Australia: US private prisons operator likely to take over Australia’s offshore processing regime in Nauru has previously been accused of security failures that allegedly led to gang-rape & murder

"The ‘egregious’ history of likely new Nauru operator includes allegations of gang rape and murder in its US prisons", 4 September 2022

The US private prisons operator likely to take over Australia’s offshore processing regime on Nauru has previously been accused of “gross negligence” and “egregious” security failures that allegedly led to the gang-rape of a woman in detention, the murder of two retirees by escaped prisoners, and the months-long solitary confinement of a US citizen wrongfully held in immigration detention.

The Department of Home Affairs is finalising negotiations with the US-based Management and Training Corporation, which the department has announced as its preferred tenderer to provide “facilities, garrison, transferee arrivals and reception services” for Australia’s offshore regime on Nauru from next month.
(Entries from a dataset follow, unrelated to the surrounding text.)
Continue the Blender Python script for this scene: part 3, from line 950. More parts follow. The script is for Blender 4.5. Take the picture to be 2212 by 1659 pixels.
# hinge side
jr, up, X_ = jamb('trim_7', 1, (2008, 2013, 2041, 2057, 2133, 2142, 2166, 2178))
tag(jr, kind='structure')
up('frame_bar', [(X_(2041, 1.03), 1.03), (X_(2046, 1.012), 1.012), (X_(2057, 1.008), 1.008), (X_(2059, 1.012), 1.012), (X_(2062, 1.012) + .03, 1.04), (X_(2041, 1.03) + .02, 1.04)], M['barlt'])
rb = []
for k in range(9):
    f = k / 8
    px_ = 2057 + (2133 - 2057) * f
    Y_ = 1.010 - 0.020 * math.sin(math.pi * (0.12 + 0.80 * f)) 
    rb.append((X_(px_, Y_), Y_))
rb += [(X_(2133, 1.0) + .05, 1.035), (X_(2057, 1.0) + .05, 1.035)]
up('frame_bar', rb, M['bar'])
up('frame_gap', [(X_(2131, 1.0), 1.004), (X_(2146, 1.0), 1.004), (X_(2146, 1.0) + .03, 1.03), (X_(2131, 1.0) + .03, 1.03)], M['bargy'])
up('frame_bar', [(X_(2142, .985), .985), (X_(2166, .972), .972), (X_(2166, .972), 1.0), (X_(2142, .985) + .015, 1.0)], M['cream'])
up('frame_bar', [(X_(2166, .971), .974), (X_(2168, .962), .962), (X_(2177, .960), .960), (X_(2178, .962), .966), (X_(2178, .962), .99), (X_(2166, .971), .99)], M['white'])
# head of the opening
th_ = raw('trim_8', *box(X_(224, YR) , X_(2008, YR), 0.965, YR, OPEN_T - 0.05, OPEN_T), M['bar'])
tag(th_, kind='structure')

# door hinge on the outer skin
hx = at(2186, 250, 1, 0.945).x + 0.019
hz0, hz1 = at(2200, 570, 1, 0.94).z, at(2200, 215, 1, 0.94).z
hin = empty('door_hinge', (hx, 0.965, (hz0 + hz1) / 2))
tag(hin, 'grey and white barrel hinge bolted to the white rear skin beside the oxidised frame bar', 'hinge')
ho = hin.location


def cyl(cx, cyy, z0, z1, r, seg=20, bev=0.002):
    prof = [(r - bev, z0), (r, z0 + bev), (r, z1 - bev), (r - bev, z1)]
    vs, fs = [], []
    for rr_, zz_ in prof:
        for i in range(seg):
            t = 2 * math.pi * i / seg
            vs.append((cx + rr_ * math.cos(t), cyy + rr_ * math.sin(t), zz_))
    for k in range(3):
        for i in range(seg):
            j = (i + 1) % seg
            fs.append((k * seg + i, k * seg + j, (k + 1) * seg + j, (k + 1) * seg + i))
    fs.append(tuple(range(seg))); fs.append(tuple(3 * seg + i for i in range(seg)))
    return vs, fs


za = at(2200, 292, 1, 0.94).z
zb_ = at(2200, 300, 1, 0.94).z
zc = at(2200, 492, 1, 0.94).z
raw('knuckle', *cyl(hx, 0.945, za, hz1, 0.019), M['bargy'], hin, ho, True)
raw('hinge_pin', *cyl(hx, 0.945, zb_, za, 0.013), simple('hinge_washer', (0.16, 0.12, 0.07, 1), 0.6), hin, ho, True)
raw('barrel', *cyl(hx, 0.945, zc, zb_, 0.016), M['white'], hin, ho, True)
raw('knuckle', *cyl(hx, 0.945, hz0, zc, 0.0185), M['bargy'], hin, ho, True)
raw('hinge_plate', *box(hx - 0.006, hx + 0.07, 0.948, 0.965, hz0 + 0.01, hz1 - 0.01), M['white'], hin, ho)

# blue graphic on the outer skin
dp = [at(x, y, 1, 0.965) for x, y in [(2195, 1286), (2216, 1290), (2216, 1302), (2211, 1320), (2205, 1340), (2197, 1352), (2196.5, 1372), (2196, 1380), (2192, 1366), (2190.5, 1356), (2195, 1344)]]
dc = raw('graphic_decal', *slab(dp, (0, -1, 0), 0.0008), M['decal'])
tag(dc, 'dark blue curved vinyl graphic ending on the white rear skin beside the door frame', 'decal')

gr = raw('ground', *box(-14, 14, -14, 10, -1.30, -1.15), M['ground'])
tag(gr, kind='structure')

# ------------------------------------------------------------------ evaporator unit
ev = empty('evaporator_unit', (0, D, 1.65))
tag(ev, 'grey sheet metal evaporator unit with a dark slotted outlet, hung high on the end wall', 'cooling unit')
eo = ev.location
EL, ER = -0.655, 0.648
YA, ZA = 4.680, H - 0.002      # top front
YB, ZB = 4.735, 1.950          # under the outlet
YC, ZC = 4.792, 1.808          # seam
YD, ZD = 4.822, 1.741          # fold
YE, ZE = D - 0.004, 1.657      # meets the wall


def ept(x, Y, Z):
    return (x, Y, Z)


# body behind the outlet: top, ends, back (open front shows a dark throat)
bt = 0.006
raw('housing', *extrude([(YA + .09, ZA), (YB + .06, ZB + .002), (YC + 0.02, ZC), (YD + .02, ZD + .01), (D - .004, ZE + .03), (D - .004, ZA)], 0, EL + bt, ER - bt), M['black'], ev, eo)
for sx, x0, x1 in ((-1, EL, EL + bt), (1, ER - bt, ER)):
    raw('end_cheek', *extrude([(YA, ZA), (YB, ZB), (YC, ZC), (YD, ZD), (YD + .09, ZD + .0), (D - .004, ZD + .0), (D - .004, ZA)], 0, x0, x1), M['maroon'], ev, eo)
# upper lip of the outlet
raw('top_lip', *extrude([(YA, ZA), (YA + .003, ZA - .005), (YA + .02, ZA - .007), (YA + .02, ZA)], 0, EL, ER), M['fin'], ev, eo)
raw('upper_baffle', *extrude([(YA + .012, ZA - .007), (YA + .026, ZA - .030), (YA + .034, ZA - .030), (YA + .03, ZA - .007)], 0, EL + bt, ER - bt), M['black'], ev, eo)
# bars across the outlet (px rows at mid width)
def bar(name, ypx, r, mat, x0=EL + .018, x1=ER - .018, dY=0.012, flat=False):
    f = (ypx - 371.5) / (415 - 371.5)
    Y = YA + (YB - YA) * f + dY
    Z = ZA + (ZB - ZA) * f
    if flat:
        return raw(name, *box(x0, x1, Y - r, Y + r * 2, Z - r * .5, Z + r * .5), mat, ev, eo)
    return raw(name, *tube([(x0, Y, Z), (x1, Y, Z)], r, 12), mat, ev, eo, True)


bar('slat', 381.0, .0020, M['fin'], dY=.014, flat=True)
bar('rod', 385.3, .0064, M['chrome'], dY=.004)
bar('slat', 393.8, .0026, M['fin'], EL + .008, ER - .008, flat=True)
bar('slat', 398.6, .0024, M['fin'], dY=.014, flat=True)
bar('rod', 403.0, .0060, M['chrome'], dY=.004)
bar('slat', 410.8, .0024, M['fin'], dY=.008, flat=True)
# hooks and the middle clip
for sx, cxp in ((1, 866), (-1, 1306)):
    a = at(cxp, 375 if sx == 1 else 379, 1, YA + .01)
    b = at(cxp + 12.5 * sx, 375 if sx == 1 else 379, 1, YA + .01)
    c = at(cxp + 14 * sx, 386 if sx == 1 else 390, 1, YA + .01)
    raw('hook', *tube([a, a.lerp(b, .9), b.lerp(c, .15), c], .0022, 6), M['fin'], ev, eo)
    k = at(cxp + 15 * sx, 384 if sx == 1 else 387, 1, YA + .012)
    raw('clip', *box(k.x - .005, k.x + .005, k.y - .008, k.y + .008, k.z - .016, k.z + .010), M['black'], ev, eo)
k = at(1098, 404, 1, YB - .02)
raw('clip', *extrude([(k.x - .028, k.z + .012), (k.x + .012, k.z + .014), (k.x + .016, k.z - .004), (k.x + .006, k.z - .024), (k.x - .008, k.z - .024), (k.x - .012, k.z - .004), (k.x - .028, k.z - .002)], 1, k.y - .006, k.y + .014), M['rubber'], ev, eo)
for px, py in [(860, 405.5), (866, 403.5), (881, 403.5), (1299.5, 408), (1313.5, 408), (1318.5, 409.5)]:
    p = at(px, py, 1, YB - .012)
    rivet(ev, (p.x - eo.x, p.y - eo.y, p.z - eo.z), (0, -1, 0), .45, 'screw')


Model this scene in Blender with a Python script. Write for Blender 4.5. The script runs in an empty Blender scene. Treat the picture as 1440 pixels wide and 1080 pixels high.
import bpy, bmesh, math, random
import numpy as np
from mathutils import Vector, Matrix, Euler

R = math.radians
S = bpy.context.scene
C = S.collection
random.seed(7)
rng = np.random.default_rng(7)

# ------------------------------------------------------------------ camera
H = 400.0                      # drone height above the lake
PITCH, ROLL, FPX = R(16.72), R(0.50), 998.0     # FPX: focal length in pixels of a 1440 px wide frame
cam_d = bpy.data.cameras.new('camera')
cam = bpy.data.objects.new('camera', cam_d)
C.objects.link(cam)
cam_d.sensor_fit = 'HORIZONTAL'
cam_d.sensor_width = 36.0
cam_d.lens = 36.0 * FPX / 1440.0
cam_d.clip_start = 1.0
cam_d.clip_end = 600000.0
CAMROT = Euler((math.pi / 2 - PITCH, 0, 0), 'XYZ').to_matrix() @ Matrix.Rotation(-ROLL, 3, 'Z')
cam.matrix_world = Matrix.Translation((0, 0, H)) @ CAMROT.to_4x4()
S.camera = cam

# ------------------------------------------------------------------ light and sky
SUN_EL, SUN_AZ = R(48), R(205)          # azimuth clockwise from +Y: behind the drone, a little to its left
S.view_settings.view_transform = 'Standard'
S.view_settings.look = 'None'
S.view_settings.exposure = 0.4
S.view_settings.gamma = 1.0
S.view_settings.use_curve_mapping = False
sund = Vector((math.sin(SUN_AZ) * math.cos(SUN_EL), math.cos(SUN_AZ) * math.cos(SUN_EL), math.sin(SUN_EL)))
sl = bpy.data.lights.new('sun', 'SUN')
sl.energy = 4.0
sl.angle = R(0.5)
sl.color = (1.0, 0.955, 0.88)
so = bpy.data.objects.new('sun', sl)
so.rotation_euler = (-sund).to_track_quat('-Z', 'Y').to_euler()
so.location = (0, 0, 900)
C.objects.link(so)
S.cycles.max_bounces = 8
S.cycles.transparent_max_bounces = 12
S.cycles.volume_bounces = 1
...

No contracts have yet been signed.

An investigation by the Guardian has uncovered a litany of security breaches and custodial failures within MTC-run places of detention. MTC is the third-largest US operator of private prisons, running 21 corrections and immigration detention centres.

[...]

Guardian Australia put a series of questions to MTC regarding these cases and its security record more broadly. The company referred all queries to the Department of Home Affairs.

A spokesperson for the department said all of those currently held on Nauru were in community accommodation and that the new contract would not involve “detention”, but “if required, closed compound arrangements are implemented for the shortest possible period”.

Under the proposed contract, MTC would be obliged to “treat all transferees with respect and courtesy, and without harassment of any kind; and behave in a tolerant, respectful and culturally sensitive manner towards transferees, avoiding perceptions of discrimination and bias”, among other conditions.